Ryan is 100% correct.

 

Even aside from any moral aspects, consider this: sex between two partners should not only be a pleasant experience, it should reinforce the BOND between two people. Now you're talking about 3 or more people! Sex almost ALWAYS creates some sort of psychological bond, just in varying degrees with different people. And it can also DAMAGE existing bonds as you've seen first hand.

 

Group sex is not like buying a few toys or new outfits to spice up your relationship. You are EXPANDING your relationship with more people, whether your intentions are a one time fling or not. In doing this, you are weakening that special, EXCLUSIVE, intimate bond you have with ONE person.

 

You may have based your expectations of what men want on a FEW uncommon examples. Don't think that all men (or even very many) would want this behavior from their mate. As for those guys who admit to thinking it sounds like fun, you can bet it is almost always pure fantasy. Sometimes we fantasize about things we would *never* REALLY want, because we can stop the fantasy at the point where in real life, pain would begin.

 

As a guy, I can't say I'd ever want to open that door!

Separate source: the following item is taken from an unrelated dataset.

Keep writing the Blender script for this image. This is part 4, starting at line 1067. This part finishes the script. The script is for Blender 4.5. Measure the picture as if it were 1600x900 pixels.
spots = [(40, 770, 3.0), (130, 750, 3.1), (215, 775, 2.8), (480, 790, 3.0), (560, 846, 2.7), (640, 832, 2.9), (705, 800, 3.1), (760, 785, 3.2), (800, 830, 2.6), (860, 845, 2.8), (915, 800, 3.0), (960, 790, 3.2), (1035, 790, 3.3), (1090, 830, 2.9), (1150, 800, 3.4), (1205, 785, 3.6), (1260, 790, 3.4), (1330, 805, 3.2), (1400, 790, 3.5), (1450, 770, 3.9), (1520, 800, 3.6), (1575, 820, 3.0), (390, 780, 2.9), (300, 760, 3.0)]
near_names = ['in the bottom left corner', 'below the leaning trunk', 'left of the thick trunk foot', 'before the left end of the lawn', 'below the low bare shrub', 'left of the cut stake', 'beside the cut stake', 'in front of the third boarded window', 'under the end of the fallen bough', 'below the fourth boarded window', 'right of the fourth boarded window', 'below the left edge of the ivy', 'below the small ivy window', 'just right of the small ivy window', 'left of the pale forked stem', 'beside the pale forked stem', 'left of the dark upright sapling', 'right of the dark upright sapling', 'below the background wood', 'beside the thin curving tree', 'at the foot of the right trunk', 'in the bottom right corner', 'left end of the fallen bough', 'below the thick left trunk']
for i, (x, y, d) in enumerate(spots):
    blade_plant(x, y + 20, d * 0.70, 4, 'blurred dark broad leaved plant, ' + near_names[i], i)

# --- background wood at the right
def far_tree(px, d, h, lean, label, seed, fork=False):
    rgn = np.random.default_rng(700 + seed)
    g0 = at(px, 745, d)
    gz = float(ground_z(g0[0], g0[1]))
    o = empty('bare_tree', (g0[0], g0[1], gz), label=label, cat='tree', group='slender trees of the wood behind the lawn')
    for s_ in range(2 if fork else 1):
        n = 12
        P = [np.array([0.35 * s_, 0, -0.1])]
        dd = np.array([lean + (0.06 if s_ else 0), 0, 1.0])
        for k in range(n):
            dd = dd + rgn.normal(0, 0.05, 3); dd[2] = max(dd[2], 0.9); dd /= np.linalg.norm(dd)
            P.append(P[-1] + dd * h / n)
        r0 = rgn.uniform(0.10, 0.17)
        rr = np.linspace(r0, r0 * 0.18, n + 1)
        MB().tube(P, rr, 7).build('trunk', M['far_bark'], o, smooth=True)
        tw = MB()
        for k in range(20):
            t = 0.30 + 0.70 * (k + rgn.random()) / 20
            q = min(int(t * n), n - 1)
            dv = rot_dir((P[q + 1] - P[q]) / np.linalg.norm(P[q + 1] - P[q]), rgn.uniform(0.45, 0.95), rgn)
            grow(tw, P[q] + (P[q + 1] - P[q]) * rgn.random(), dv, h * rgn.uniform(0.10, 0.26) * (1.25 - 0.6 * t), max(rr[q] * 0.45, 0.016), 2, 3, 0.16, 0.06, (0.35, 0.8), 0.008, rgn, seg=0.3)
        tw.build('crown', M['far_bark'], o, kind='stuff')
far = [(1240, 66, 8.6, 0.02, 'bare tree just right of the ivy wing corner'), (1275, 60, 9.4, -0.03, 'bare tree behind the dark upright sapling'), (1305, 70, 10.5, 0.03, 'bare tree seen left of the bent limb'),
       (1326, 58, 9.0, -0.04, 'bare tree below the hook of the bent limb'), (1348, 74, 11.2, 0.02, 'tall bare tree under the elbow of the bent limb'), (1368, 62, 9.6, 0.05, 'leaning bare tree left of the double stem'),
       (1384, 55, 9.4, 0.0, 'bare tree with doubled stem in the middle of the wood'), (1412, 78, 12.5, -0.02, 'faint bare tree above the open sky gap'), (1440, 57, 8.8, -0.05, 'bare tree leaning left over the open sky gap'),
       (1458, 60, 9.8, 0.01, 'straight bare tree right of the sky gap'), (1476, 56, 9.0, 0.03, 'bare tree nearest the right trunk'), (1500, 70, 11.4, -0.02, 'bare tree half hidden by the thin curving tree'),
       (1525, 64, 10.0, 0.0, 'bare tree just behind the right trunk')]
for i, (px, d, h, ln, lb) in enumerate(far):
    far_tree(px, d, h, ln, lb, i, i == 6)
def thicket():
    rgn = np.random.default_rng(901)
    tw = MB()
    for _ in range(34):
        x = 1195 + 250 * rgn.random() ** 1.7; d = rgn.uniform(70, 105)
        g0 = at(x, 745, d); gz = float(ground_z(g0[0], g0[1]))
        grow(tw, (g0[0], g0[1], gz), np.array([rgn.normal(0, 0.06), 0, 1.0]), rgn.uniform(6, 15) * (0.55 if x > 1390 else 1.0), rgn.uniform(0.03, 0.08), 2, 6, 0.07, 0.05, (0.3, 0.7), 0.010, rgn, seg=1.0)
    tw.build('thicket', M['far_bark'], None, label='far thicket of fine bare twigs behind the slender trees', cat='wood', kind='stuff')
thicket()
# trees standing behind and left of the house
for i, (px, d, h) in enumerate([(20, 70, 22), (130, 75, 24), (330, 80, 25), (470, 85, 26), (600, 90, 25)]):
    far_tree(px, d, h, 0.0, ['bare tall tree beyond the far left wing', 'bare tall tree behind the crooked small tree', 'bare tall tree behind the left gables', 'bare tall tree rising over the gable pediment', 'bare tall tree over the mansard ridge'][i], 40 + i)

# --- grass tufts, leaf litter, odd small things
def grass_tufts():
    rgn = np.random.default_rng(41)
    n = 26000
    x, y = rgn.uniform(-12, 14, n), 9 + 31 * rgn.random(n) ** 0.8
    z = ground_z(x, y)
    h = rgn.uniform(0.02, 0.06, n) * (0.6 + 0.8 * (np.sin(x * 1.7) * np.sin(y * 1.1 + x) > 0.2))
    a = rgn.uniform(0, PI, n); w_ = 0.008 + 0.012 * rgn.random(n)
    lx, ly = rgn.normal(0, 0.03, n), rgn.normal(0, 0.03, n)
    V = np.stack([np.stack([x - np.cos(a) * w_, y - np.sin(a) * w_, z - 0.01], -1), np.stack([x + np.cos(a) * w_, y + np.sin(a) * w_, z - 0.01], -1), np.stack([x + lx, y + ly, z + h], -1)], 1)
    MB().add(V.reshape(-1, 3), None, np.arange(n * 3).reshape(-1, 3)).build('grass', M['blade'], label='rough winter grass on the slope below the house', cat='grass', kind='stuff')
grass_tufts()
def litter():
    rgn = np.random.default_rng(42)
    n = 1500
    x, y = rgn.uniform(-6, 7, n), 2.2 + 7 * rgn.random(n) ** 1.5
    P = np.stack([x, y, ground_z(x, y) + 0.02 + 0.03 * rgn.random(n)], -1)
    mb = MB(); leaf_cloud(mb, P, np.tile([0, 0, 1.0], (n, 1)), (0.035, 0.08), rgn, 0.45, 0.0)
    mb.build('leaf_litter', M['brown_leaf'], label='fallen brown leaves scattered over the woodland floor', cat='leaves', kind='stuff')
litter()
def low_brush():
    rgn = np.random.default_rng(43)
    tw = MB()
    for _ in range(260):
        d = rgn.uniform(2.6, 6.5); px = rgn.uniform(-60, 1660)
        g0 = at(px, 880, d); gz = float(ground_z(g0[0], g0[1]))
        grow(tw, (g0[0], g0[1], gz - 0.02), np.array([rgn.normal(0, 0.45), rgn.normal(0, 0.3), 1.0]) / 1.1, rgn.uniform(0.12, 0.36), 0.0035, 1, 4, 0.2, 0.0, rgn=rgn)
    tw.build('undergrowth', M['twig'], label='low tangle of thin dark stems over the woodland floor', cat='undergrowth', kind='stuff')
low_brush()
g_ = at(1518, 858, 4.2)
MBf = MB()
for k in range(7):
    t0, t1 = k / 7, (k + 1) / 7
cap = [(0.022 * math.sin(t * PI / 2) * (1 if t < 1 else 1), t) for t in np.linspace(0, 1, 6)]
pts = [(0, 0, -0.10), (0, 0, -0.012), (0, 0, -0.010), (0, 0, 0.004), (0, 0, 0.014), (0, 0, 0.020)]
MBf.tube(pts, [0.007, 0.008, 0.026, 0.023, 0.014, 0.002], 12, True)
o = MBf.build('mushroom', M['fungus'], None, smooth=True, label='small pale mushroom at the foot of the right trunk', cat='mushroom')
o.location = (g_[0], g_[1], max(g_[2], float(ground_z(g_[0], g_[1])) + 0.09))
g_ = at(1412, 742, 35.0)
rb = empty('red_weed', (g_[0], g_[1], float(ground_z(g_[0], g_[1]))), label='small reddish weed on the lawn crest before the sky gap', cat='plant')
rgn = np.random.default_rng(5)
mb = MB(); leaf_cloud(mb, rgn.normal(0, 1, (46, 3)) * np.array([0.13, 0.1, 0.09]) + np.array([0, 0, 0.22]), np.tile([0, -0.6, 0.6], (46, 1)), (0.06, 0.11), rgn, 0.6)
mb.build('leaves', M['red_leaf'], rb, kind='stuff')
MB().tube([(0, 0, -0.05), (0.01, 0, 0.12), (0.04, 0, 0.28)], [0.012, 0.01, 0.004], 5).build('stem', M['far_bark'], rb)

I'm a fairly typical male in that I've got the usual male hormonal drive, but there's also a human, one-on-one side to me too. I don't think I'm alone!

 

As Ryan said, there are probably some issues in your own life that you need to deal with. I say this not out of judgement, but with compassion. If you concentrate on externals here (your boyfriend and HIS attitudes) you will be missing the real issue, which is you. Seek out counseling now and you will avoid a LOT of pain later. This doesn't mean there is anything wrong with you, just that you could use some insight into your own sense of identity--it helps to know yourself before you can really begin to understand others.